*MATERIAL FOR THIS EXERCISE*:
——————————

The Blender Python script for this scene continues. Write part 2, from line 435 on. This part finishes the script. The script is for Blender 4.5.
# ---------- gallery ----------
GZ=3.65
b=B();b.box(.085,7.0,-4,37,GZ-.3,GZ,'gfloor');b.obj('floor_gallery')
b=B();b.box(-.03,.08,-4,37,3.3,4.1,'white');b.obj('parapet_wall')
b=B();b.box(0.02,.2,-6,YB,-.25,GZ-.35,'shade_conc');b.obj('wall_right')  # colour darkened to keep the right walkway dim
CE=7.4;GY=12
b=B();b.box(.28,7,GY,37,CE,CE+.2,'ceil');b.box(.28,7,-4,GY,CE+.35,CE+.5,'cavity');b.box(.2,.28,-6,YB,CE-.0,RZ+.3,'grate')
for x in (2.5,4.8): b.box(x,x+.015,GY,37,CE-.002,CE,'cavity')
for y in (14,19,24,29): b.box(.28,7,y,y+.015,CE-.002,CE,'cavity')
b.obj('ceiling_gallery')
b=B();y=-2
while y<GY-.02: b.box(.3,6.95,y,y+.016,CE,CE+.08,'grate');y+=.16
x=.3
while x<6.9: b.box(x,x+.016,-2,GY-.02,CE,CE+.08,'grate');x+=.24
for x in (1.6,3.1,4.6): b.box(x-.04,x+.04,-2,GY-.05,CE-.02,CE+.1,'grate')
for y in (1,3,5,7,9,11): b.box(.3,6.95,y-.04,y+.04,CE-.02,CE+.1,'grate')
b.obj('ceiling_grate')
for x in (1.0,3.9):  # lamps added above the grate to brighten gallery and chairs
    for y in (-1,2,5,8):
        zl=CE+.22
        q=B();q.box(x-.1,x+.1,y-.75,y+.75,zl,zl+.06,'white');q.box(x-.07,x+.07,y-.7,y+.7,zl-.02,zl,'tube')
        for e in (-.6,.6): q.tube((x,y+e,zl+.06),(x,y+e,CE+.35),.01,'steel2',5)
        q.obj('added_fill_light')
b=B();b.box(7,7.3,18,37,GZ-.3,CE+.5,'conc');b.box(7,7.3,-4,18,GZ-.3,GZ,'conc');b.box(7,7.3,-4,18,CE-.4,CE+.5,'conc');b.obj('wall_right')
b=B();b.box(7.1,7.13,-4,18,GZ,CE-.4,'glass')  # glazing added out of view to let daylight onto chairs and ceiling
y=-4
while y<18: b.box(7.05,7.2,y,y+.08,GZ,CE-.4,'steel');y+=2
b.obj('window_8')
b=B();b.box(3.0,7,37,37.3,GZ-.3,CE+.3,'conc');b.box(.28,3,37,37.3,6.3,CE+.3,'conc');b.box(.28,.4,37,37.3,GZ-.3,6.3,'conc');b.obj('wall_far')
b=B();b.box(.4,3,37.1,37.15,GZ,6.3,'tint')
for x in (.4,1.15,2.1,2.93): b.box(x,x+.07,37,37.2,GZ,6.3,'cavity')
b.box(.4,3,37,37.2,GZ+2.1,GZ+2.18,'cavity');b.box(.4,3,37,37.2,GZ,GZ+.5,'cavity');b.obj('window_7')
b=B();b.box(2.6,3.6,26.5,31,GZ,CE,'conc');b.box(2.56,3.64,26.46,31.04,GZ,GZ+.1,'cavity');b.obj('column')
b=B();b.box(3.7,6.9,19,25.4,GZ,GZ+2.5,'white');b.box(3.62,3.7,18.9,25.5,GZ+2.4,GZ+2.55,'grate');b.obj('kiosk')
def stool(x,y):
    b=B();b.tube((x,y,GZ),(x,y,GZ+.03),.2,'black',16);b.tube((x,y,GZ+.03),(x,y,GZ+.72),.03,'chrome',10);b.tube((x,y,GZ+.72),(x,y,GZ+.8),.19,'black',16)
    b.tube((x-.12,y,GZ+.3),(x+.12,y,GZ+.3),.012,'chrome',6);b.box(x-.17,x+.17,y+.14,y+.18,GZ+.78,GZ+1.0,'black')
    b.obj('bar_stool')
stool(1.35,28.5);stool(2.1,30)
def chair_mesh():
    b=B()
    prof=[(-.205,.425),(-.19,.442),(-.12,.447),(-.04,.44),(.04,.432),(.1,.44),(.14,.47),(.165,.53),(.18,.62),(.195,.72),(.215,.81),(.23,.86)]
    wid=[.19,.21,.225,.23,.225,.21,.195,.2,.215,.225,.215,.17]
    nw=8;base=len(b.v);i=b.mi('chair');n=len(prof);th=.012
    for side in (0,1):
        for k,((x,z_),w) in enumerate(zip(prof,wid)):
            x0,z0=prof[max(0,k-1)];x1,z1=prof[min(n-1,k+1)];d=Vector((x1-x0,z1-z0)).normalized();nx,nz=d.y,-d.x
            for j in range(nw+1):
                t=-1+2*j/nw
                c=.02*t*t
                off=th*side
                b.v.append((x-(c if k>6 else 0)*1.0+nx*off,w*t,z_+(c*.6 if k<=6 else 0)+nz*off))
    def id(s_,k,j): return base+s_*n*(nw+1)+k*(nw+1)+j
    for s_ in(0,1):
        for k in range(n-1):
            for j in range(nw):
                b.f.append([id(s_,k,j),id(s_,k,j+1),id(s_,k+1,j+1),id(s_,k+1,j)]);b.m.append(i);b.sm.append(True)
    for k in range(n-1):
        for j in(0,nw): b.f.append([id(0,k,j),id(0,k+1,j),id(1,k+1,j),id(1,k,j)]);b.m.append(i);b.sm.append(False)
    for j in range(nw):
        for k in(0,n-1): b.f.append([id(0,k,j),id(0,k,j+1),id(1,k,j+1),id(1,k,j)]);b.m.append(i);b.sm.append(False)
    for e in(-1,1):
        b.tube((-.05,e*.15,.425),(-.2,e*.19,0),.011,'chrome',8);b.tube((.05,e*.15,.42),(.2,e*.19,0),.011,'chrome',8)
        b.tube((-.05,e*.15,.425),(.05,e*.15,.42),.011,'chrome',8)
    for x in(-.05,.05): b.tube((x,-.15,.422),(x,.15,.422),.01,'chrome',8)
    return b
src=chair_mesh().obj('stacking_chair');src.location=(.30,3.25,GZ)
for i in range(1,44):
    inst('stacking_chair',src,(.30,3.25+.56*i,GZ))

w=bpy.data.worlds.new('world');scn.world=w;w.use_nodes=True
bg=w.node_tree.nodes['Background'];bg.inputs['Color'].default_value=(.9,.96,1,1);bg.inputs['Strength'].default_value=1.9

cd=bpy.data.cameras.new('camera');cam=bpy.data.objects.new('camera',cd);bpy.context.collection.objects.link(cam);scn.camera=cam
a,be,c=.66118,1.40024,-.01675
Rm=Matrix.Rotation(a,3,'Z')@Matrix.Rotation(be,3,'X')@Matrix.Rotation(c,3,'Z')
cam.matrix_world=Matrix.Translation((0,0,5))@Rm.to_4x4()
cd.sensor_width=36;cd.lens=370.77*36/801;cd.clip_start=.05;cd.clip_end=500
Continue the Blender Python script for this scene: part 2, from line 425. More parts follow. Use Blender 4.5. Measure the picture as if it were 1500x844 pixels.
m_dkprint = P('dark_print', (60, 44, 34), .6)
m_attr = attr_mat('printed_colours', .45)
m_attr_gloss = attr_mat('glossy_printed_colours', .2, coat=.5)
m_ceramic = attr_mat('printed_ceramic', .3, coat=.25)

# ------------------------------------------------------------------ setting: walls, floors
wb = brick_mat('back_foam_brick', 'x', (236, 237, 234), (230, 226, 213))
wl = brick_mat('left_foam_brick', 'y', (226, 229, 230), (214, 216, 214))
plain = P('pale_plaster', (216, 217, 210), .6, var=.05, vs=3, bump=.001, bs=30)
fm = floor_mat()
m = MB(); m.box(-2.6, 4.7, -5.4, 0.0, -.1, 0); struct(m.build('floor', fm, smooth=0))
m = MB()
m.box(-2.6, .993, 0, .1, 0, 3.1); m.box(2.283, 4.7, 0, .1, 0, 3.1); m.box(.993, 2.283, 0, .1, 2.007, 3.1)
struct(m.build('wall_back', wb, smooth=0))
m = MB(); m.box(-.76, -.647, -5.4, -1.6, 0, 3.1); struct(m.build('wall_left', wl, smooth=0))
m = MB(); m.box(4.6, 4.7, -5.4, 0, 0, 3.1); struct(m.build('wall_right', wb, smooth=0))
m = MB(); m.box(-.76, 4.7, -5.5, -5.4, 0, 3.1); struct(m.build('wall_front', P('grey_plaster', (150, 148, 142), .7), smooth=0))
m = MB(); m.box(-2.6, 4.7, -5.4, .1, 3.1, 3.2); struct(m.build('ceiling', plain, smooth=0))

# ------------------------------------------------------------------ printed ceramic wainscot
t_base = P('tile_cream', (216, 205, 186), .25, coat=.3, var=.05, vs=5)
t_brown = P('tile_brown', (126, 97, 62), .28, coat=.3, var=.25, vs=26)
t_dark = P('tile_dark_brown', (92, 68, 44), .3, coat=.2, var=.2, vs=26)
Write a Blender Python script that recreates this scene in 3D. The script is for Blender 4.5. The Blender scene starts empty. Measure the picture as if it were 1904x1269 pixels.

——————————

*SET EXERCISE*:
Transcribe exactly, and only, the lines beginning at the line containing "Continue the Blender" and ending at the line containing "m_ceramic = attr_mat('printed_ceramic', .3, coat=.25)", both inclusive.

*EXPECTED ANSWER*:
Continue the Blender Python script for this scene: part 2, from line 425. More parts follow. Use Blender 4.5. Measure the picture as if it were 1500x844 pixels.
m_dkprint = P('dark_print', (60, 44, 34), .6)
m_attr = attr_mat('printed_colours', .45)
m_attr_gloss = attr_mat('glossy_printed_colours', .2, coat=.5)
m_ceramic = attr_mat('printed_ceramic', .3, coat=.25)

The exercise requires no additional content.